Bu nedenle Uğur Mumcu hedef tahtası olmuş ve inandığı doğruları savunmasını kendi emellerinin gerçekleşmesine engel görenler tarafından düzenlenen hain bir suikast sonucu yaşamını kaybetmiştir.
Aradan 28 yıl geçti. Bu süre içerisinde O’nun uyarıları halen varlığını sürdürmektedir.
Ülkesinin çağın gerisine götürülmesi yolunda birtakım uğraşlar verilmek istendiğini ve bu yolda çaba sarf edenlerin önünün kesilmemesi halinde tehlikenin giderek büyüyeceğini gören ve anlayan Uğur Mumcu, bu yolda sesini duyurmaya çalışmış ve her türlü çabayı sarf etmekten de geri kalmamıştır.

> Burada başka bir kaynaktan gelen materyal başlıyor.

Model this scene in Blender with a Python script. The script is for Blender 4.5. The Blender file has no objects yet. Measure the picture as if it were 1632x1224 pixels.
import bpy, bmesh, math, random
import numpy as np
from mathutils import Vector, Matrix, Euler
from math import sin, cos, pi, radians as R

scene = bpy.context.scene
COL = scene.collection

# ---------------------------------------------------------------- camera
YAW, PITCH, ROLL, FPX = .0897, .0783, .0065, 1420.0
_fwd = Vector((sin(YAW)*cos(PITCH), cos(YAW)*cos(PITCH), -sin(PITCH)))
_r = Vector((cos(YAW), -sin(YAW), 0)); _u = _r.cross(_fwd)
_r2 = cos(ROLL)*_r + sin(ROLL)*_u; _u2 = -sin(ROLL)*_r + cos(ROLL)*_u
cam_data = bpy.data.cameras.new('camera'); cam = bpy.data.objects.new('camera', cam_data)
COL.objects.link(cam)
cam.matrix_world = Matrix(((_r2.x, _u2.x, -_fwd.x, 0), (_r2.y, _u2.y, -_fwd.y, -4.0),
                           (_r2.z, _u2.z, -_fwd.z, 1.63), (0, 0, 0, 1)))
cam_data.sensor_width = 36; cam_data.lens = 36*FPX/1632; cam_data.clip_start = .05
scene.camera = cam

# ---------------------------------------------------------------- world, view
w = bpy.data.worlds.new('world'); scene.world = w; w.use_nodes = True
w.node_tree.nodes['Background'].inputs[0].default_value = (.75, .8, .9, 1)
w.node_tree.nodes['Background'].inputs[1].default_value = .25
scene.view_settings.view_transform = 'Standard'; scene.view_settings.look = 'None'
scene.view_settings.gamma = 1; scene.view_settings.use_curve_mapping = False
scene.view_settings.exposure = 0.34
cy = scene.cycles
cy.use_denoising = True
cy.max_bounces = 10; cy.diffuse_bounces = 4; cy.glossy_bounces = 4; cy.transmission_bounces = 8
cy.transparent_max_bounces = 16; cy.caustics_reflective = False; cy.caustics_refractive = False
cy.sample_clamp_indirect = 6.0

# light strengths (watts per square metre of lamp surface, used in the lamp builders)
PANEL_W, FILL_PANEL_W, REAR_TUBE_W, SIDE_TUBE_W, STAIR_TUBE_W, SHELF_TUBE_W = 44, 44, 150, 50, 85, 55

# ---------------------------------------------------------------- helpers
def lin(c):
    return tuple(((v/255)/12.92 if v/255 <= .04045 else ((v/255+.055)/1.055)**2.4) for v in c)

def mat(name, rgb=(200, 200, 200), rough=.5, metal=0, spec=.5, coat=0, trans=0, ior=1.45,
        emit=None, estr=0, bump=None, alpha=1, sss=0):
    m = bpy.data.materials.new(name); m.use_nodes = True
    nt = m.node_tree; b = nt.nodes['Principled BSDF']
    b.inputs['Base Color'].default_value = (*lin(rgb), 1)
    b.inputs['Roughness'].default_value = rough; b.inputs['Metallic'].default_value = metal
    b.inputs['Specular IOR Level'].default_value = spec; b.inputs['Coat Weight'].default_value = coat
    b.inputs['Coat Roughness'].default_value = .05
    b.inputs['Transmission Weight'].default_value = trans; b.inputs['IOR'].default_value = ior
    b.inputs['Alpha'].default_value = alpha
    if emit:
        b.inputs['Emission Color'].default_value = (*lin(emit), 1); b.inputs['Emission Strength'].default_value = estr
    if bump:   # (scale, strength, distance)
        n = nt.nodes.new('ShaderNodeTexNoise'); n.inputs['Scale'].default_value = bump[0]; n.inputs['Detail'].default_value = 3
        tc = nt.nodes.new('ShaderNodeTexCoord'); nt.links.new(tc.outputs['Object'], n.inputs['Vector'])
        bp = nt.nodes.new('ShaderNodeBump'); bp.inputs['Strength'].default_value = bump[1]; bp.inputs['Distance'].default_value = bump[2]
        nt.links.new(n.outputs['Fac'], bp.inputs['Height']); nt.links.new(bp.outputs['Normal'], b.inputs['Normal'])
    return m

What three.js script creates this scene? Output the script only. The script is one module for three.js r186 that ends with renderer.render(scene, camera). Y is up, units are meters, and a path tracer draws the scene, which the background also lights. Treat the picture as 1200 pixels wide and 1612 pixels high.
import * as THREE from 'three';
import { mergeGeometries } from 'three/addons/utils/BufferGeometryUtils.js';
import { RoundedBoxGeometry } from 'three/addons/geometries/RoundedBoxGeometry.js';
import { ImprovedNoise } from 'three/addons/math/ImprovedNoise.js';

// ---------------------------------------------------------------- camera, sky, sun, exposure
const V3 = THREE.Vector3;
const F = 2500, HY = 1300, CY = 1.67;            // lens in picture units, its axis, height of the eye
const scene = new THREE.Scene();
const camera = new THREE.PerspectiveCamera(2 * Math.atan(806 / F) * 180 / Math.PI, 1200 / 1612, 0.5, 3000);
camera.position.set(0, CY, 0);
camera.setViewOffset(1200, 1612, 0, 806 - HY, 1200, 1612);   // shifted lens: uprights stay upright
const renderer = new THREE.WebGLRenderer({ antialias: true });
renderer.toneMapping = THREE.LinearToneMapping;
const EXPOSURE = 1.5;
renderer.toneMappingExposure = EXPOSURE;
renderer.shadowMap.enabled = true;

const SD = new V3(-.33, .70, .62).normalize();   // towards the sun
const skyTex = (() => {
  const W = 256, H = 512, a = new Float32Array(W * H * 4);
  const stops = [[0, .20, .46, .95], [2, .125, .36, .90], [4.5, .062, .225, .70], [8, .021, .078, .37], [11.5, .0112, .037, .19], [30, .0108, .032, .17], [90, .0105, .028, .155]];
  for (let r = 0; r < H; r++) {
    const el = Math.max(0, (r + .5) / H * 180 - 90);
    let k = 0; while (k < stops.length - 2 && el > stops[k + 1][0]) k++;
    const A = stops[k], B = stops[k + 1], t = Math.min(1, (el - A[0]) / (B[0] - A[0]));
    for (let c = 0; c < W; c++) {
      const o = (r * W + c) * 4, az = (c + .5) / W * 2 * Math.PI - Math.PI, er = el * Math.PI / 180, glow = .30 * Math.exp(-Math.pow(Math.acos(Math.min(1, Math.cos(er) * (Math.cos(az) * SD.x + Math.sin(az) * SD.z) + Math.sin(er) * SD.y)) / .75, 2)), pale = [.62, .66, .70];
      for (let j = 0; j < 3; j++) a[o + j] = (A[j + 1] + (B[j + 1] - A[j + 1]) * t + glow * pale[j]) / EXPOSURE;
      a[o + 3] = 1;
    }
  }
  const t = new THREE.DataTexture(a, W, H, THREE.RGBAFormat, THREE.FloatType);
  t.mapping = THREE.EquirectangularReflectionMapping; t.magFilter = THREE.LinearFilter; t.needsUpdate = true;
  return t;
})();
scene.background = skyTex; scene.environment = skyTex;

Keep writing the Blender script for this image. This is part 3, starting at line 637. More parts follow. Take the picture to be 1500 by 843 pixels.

Aramızdan alınışının üzerinden geçen 28 yıl içerisinde olanlara baktığımızda, onun ne denli ileri görüşlü olduğunu bir kez daha görüyor ve anlıyoruz.
Suskun bir toplum olma yerine, konuşan ve olası tehlikeleri yasaların izin verdiği kurallar doğrultusunda açıklamak suretiyle toplumu aydınlatma yoluna gidildiği takdirde, ülkenin çağın gerisine değil, ilerisine doğru gitmesinin sağlanabileceği yaşananlardan görülüp anlaşılmıştır.
Bu nedenle herkesin elinden geleni yapmak suretiyle, aydınlık günlerin karanlığa dönüşmemesi için gerekli yurttaşlık görevini yerine getirmesi zorunluluğunu hatırlatmakta yarar görüyoruz.
28 yıl içerisinde, ona suikast düzenleyen asil faillerin ele geçmemiş olması ve bu karanlık fikirlere sahip olanların zaman zaman seslerini yükseltme imkânını bulabildiklerinin görülmesi, Uğur Mumcu’nun inandığı doğruları savunmada ne denli haklı olduğunu bize bir kez daha göstermiştir.
Devrim şehitlerinden olan Uğur Mumcu’nun hain bir suikast sonucu katledilişinin 28. yılında O’nu anmak, O’nun inandığı fikirleri bir kere daha hatırlatmak gerekliliğini anımsatmakta yarar görüyoruz.
Eğer düşüncelerimizi açıklamak suretiyle ülkemizin daima aydınlığa doğru gitmesine, tüketen değil üreten bir toplum olabilmenin adımlarının atılmasına, Atatürk ilke ve devrimlerinin sonsuza kadar var olmasını sağlayacak ortamın devam etmesine yardımcı olunmasını sağlayabilirsek, devrim şehidi Uğur Mumcu kabrinde rahat uyuyacak ve kanım yerde kalmadı demek suretiyle bize hakkını helal edecektir.
Atatürk kuşağının, ülkesinin çağın gerisine götürülmesine izin vermeyeceğine, aydınlanma güneşinin sonsuza dek ülkemizi aydınlatmaya devam edeceğine inanıyoruz. Yeter ki umutlar tükenmesin ve mutsuzluk havası oluşmasın.